[start DATA FOR PROCESSING]
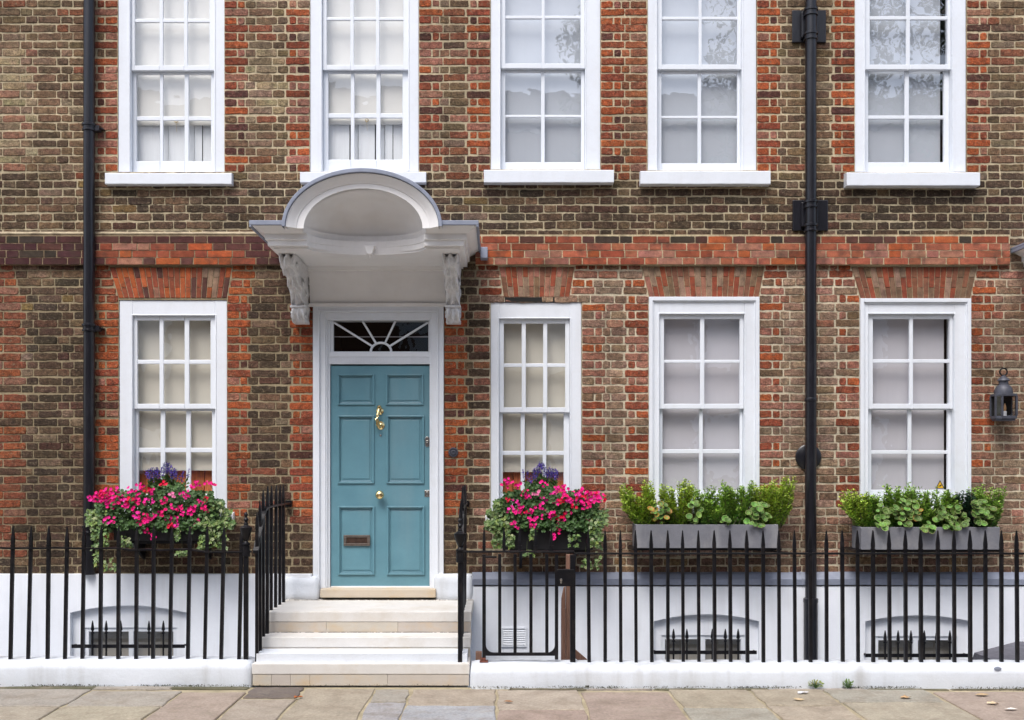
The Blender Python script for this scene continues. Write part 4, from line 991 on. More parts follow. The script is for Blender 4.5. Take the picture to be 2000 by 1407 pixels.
[end DATA FOR PROCESSING]
[start DATA FOR PROCESSING]
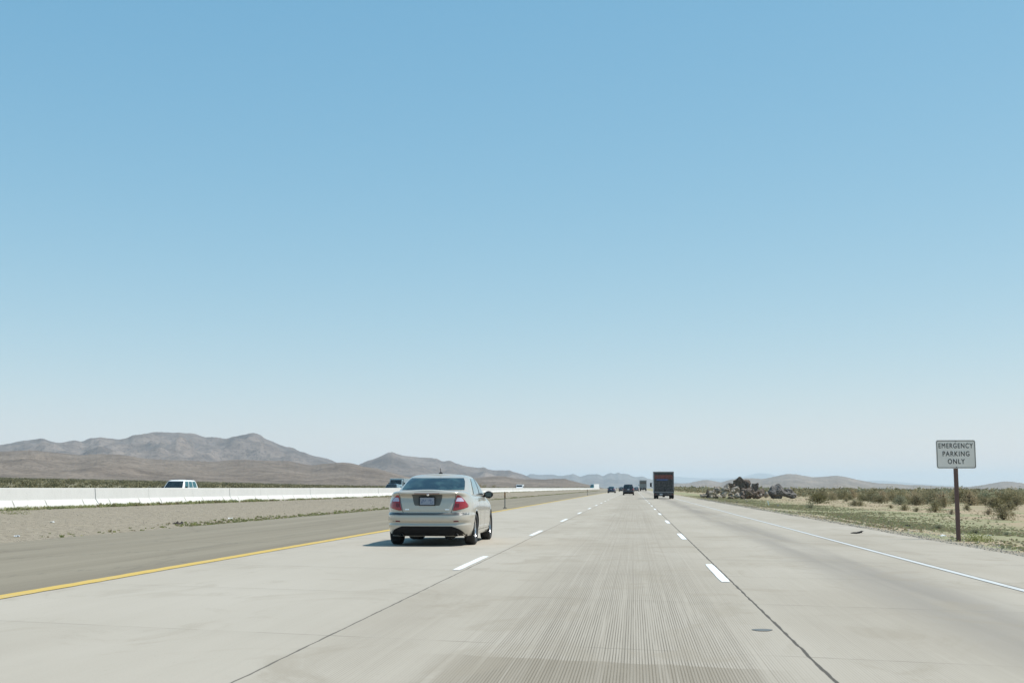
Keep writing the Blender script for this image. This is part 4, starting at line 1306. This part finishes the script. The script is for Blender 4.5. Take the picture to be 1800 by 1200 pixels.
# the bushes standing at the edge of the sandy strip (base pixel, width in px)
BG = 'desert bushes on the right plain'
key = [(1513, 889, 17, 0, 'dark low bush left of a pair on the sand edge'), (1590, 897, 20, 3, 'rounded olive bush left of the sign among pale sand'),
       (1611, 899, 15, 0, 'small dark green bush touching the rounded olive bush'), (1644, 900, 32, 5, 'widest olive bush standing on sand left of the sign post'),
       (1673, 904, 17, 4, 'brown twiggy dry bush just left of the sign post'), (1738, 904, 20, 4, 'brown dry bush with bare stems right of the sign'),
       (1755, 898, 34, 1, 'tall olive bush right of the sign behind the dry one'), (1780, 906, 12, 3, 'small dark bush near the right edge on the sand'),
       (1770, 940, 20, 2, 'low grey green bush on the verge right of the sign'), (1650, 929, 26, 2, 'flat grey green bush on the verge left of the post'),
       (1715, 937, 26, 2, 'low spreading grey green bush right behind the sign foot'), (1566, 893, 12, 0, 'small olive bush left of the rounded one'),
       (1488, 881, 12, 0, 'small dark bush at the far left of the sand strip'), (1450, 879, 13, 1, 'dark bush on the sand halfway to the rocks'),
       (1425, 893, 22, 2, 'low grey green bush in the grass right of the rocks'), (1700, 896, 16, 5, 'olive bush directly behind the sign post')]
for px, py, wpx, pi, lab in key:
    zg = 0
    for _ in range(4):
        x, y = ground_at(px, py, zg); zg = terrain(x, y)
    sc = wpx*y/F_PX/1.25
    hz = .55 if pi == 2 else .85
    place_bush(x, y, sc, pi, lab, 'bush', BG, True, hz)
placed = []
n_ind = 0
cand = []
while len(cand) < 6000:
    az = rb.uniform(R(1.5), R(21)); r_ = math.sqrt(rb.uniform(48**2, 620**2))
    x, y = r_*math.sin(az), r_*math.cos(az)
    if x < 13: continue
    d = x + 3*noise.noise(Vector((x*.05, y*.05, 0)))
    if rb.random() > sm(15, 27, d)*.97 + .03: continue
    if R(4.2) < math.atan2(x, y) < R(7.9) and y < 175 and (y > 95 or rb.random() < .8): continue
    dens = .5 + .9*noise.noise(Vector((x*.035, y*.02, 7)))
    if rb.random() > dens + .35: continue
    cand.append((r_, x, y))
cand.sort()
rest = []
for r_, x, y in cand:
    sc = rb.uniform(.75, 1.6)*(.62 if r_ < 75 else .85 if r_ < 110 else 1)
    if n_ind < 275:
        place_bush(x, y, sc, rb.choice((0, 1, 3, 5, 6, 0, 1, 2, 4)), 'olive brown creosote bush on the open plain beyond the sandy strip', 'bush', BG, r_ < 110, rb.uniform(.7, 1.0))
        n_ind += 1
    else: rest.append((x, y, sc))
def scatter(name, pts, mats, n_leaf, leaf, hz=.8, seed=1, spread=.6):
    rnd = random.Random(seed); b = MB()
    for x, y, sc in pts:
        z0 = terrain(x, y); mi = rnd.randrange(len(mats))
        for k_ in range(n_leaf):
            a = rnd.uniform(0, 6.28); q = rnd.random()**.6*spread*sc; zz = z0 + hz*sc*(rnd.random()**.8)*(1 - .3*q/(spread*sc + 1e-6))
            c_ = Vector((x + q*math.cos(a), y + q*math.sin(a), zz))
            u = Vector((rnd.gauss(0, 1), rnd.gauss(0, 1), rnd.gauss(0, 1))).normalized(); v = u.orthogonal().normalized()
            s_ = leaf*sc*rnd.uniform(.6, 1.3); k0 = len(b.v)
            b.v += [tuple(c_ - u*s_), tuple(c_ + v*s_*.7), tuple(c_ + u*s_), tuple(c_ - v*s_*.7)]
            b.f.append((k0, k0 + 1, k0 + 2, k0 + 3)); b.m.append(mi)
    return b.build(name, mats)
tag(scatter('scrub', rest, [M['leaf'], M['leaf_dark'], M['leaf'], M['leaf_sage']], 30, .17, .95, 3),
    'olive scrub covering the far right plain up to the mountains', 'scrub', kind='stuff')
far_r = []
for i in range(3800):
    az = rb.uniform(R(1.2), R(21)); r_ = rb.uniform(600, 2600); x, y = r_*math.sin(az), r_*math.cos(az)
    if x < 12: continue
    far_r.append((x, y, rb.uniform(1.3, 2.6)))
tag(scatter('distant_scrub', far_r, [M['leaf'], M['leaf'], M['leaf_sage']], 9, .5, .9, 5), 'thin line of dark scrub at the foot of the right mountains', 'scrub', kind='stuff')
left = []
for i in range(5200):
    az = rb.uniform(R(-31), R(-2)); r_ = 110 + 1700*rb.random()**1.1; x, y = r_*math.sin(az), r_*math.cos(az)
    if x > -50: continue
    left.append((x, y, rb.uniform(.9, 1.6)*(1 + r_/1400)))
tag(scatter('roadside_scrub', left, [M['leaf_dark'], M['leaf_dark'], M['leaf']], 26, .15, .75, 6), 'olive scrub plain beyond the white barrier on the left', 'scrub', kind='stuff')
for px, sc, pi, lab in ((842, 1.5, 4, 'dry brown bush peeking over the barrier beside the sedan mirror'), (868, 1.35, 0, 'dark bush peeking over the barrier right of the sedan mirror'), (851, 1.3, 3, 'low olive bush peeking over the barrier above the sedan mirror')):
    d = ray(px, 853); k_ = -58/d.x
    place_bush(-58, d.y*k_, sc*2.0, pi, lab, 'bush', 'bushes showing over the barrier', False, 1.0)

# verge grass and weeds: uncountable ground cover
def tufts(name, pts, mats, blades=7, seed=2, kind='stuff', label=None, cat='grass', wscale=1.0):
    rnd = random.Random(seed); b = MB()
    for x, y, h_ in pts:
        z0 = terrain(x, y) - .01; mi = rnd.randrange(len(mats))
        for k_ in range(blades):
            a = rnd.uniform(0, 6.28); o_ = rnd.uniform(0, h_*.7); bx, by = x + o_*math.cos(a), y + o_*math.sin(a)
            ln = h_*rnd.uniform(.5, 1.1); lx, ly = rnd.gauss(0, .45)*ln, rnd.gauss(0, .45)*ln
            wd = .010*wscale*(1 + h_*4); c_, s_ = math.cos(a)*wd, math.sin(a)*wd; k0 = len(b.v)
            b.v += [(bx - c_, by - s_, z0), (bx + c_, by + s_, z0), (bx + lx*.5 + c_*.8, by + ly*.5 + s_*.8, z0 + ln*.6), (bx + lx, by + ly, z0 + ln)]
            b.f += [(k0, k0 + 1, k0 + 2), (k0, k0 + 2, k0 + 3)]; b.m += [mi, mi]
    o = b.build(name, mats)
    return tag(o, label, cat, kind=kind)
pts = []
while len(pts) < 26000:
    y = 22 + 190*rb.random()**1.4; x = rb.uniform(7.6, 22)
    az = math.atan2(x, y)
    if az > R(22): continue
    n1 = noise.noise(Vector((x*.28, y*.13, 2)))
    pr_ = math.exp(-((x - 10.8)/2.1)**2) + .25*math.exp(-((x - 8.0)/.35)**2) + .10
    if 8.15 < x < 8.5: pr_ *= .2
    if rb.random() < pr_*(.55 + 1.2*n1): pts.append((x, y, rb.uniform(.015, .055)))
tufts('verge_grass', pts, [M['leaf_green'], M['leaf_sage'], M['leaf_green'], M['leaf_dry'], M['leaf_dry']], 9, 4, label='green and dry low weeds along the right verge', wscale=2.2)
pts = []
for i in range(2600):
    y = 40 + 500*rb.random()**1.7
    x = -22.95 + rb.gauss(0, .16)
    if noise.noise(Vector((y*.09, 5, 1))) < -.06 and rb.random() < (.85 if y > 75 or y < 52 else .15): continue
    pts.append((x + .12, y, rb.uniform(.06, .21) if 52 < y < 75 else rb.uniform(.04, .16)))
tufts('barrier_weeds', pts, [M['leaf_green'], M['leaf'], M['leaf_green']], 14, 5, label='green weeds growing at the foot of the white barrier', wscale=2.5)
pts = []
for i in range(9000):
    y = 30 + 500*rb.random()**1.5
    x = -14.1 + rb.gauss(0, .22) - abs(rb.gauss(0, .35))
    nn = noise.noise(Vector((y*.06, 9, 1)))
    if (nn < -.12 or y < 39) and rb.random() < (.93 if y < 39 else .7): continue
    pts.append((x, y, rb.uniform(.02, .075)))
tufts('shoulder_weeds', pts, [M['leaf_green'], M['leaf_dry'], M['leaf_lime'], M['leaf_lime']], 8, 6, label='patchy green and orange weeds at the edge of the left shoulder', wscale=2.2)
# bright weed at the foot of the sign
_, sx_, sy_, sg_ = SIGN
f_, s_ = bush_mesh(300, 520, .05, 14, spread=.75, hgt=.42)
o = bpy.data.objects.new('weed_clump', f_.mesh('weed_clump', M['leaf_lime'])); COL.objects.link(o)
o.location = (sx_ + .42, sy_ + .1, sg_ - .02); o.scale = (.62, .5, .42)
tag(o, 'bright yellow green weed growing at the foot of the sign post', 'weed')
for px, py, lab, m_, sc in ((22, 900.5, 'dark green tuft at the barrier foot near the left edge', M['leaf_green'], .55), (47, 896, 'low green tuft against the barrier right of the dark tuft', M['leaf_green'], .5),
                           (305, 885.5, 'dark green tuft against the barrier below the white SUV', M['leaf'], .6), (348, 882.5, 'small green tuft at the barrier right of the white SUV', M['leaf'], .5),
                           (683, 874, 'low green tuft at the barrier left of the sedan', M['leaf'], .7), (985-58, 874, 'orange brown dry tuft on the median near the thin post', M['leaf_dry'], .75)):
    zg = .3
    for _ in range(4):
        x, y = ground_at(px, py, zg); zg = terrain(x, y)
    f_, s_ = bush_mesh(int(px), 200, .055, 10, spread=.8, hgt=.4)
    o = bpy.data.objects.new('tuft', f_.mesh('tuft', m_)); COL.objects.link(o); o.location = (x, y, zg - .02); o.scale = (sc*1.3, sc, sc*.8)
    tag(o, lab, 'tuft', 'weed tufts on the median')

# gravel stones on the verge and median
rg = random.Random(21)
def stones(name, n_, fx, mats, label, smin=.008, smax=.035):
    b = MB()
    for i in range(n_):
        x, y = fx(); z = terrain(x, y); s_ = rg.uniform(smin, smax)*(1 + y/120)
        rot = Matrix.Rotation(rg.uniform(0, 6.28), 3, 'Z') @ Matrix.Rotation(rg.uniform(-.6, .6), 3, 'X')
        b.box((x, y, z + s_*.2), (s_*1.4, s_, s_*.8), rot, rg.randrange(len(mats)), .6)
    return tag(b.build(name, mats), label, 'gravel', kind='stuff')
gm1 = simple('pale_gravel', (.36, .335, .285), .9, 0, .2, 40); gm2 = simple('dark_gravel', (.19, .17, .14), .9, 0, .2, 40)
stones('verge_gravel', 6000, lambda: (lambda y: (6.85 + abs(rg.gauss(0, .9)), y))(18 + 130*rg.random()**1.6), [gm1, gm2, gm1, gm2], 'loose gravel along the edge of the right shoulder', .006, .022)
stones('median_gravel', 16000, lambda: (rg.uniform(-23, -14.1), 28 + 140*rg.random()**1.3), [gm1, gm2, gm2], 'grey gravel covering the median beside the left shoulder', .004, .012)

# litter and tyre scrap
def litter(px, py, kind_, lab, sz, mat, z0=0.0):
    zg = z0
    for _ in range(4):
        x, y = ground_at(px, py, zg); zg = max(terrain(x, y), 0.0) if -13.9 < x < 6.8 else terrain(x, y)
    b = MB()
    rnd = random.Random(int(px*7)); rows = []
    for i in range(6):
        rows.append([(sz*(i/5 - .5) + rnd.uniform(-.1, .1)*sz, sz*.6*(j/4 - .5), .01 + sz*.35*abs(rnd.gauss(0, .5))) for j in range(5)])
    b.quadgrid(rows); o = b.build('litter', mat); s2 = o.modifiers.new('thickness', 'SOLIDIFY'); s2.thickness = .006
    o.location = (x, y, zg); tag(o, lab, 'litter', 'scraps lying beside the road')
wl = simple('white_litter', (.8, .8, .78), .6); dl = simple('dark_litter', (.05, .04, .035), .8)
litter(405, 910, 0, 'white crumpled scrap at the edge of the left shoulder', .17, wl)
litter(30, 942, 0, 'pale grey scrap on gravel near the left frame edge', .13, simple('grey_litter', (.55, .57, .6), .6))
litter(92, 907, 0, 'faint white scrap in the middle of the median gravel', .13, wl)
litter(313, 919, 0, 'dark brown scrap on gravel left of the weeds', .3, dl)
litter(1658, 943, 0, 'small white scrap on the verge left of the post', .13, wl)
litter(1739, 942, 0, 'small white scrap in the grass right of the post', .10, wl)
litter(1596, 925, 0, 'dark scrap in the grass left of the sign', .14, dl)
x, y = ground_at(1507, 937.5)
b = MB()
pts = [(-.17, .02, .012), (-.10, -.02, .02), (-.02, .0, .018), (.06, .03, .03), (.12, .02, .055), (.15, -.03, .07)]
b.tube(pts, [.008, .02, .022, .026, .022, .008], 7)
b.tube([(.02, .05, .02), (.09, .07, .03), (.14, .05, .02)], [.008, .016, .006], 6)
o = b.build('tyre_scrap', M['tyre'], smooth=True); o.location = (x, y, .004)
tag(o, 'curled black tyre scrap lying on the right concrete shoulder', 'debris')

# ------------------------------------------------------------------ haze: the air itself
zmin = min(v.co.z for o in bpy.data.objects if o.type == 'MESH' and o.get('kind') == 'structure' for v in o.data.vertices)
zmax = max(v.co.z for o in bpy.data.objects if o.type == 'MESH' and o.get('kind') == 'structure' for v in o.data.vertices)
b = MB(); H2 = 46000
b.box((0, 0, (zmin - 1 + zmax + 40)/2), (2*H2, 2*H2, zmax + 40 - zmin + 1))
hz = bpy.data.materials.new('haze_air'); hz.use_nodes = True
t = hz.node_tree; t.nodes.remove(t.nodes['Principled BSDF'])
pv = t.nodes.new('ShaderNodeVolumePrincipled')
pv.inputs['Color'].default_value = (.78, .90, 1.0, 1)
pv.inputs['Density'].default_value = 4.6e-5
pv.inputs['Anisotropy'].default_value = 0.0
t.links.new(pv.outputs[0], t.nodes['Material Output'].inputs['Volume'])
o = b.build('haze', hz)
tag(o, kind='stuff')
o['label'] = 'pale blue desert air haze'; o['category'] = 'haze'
[end DATA FOR PROCESSING]
* _DESCRIPTION OF THE TASK_:
Identify the lines in the entries that hold "pixels" and return each one.

* _THE REPLY_:
The Blender Python script for this scene continues. Write part 4, from line 991 on. More parts follow. The script is for Blender 4.5. Take the picture to be 2000 by 1407 pixels.
Keep writing the Blender script for this image. This is part 4, starting at line 1306. This part finishes the script. The script is for Blender 4.5. Take the picture to be 1800 by 1200 pixels.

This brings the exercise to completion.